My background is in the commercial world where I have been lucky to be involved in a number of successful businesses, from a radio company some friends and I started when I was 21, to a small manufacturing and export company I chaired. All businesses are very different, but that basic recipe remains the same.
So, in short, if we want more and better jobs for New Zealanders, we need to encourage more businesses to be based here. To do that, we need to make access to the ingredients in the business recipe easier. Nothing creates jobs better than business growth.
We need an environment that is encouraging to entrepreneurs and ideas people. We need to ensure we make resources available for businesses to use. We need stronger and more internationally integrated capital markets that provide money for investment. We need to ensure our people have the right skills. And we need to remember that we have a small domestic market, so our businesses will need to access world markets a lot earlier than similar businesses in countries located in larger world populations.
That doesn't mean handouts. It just means removing more of the roadblocks that stop people from doing things.
And that's when the problems start to arrive. The people who say "we want jobs" but then in the next breath say "but you can't do that ... you can't build that there ... you can't expand that ... you can't explore for that there ... you can't live here ... you can't invest in property here - you just can't do that!"
And very quickly we start limiting our options. Through the 2000s, as a country, we progressively boxed ourselves in more and more to depend on fewer and fewer industries based on what the "can'ts" said. At the end of it the government of the day was pretty much down to talking only about two of the ingredients - skills training and subsidising entrepreneurs that don't use resources (the so-called clean-tech sector) - as the bits the "can'ts" were most comfortable with. The rest was off the table.
That attitude made it much harder to pay our way in the world and, as a result, we went into recession before the rest of the world in early 2008.
The irony is a lot of the "can't" behaviour is designed to protect a Kiwi way of life that wouldn't be here if those who say "you can't" had applied their rules 50 or 100 years ago.
The reality is you don't build an economy by lopping off an arm and both legs before you start. A small country like New Zealand has to make the best of all its natural advantages to lift incomes and give more people more chances to make it while staying right here.
We therefore need to stop the endless debate about which industry will save us and focus on all industries where New Zealand has a natural advantage. That's why the Government is implementing and further developing its 120-point action plan that will help build a stronger, more competitive economy.
That doesn't mean you don't take care. Big developments need to have the right environmental protections and mitigations, industry needs good health and safety law, and foreign investment should be sought where it adds value. Ensuring those safeguards are in place is a far healthier approach than just saying no.
We live in a world increasingly without borders - at least not as our grandparents knew them. People these days can base their skills, their capital and their ideas just about anywhere.
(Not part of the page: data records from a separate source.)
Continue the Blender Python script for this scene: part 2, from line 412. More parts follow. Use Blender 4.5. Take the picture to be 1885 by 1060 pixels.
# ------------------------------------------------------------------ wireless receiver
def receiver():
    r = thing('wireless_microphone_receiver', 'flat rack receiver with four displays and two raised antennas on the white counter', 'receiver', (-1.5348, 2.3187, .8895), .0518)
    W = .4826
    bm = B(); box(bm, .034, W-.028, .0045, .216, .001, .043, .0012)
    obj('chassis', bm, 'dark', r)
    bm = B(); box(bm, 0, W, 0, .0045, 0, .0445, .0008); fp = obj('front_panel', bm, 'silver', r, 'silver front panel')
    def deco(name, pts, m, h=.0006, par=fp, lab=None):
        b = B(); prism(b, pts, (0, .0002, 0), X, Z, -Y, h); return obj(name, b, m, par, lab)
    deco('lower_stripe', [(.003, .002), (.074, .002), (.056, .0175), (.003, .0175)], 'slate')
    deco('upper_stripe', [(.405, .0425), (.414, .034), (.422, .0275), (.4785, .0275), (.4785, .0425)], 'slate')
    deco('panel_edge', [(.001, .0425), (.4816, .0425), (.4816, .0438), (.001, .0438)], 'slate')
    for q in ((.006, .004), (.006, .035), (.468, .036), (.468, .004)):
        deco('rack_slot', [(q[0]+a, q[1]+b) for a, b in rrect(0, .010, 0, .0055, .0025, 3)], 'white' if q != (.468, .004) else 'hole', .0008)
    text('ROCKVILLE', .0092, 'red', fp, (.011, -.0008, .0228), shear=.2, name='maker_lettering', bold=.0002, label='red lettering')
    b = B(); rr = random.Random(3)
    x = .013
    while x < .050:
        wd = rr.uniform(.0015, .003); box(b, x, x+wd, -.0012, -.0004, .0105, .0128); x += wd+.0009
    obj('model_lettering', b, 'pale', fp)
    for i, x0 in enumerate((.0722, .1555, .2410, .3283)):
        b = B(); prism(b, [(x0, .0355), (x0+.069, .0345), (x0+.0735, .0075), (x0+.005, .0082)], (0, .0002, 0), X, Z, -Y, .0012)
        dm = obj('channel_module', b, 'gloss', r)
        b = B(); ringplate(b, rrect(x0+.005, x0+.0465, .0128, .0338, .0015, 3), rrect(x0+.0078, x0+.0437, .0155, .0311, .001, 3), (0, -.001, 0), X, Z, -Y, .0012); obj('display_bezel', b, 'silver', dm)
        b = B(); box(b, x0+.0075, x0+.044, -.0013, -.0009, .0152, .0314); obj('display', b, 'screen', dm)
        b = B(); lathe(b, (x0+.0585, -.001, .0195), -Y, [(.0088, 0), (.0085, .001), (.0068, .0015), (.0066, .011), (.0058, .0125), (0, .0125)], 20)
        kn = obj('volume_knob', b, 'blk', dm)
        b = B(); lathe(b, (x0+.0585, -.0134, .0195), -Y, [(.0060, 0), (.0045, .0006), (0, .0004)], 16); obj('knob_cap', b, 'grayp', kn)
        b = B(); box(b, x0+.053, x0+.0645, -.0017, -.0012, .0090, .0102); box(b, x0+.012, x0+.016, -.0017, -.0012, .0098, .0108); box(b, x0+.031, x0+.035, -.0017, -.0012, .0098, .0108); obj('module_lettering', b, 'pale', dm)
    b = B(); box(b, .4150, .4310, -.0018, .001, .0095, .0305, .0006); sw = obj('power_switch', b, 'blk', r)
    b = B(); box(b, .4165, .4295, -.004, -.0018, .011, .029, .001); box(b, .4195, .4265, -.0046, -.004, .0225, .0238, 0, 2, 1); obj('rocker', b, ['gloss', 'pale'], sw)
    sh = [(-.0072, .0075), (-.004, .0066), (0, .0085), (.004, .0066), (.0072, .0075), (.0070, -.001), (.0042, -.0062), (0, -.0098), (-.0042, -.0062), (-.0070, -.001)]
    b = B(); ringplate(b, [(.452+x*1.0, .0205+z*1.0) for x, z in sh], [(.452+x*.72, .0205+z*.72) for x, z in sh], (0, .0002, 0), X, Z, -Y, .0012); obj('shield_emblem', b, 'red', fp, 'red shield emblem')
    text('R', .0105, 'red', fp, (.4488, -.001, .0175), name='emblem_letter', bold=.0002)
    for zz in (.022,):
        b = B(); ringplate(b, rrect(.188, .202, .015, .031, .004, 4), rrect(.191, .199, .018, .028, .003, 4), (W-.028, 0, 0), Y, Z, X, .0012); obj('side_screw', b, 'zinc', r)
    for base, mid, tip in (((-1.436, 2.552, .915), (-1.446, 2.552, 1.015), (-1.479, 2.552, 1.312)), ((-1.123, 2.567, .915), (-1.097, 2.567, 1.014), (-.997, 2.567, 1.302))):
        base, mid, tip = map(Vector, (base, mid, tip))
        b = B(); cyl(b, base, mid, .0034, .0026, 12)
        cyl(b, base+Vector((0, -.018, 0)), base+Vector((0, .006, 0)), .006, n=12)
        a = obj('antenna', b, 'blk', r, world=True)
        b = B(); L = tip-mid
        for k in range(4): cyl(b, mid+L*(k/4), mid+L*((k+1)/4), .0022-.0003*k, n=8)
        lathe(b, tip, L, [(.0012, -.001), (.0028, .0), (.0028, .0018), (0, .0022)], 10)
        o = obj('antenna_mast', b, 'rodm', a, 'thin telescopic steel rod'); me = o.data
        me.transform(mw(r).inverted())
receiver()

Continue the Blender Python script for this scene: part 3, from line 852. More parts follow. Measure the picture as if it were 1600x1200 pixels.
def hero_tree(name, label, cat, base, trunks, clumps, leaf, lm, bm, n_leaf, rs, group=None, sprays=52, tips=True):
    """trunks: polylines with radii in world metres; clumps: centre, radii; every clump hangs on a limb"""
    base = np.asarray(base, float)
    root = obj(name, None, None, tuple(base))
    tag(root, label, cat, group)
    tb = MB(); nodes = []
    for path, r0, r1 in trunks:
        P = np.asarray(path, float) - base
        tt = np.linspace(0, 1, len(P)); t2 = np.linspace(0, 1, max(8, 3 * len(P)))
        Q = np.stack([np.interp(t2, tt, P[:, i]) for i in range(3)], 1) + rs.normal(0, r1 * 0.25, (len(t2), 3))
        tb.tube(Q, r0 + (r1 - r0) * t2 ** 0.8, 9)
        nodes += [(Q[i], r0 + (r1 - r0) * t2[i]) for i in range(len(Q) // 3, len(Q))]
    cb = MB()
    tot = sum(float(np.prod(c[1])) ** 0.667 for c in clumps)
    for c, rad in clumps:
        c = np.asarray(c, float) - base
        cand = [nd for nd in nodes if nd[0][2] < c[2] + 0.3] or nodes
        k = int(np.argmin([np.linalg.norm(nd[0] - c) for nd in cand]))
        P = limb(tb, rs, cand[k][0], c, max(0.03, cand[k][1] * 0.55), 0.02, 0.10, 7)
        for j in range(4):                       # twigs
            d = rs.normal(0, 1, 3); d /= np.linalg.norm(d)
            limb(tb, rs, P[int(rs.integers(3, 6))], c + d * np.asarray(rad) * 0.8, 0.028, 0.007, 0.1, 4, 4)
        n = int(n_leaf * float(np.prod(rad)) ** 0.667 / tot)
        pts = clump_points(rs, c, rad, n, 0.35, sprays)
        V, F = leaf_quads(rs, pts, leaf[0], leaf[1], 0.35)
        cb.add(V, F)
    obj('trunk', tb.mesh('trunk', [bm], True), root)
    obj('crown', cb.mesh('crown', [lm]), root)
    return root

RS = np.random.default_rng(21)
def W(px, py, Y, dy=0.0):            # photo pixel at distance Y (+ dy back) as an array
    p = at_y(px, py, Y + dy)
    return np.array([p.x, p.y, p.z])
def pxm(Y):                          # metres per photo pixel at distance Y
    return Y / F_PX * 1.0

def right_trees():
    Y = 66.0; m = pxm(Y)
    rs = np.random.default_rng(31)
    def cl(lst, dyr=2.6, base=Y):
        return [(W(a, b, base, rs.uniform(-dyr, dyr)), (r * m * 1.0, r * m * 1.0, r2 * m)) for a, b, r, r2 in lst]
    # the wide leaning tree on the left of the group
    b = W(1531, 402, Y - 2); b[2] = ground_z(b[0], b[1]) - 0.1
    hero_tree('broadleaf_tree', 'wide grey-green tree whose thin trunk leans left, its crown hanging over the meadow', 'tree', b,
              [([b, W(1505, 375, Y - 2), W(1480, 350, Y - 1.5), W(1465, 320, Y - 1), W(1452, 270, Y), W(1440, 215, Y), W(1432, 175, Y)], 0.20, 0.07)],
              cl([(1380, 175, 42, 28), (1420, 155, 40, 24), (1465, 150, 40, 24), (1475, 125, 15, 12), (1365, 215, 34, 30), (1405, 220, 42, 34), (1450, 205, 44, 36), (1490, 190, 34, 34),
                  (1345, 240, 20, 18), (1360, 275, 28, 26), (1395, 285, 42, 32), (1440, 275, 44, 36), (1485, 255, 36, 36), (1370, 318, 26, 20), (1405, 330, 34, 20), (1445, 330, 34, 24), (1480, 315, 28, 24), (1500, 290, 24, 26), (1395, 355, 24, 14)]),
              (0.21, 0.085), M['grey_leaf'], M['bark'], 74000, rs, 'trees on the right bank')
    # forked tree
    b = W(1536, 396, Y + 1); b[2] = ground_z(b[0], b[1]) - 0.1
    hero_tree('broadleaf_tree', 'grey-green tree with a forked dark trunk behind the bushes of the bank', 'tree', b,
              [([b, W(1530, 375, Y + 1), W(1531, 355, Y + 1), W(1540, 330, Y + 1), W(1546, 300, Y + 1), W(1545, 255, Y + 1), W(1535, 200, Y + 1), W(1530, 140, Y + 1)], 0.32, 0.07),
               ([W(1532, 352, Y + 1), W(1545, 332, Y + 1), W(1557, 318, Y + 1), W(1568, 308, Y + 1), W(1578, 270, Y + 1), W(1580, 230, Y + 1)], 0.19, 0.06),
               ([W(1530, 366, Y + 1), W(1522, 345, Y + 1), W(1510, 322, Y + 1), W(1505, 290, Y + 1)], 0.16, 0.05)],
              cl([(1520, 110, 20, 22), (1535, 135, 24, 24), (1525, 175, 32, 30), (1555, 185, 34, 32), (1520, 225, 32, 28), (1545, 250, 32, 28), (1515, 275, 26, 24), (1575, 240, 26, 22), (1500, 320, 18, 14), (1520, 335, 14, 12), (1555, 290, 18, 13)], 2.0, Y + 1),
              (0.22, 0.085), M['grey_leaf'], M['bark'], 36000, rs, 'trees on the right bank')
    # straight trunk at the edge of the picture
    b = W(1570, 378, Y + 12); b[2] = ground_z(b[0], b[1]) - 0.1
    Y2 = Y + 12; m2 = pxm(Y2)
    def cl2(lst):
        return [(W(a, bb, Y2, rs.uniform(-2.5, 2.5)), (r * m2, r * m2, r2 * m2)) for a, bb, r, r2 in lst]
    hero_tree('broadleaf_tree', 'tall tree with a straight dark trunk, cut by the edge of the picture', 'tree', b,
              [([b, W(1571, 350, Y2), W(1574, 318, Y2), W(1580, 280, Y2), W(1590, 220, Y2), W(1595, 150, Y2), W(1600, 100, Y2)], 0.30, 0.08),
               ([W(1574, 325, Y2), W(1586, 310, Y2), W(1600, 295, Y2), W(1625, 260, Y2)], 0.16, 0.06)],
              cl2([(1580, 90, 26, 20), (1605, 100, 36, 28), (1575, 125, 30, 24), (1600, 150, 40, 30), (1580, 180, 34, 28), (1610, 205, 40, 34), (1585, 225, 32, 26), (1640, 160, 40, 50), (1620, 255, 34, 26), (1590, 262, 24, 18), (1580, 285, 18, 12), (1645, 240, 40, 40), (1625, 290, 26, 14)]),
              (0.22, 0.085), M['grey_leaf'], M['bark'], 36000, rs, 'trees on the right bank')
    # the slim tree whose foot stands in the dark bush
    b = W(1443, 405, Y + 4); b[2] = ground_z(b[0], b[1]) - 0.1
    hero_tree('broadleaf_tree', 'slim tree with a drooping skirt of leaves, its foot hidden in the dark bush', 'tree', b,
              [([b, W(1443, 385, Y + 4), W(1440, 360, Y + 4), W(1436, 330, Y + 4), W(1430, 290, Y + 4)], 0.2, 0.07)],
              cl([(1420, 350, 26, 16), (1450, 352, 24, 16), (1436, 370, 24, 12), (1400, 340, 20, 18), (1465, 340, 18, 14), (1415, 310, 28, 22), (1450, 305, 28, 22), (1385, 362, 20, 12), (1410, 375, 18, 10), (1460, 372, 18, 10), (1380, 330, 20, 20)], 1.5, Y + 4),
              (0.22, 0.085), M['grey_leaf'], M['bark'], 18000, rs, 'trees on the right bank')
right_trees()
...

They don't have to be in New Zealand.
So when we think about the "you can'ts" we need to think about the mobility of people and money. Each time we say "you can't" carries a cost. That doesn't mean we should always say "yes", but we do need to carefully weigh up the consequences of saying no.
And we should learn to stop listening to people who in the one breath chant "more jobs, more jobs" and then in the next breath say "but don't do that, or that, or that".
We need to encourage the development of all of our opportunities if we are to prosper.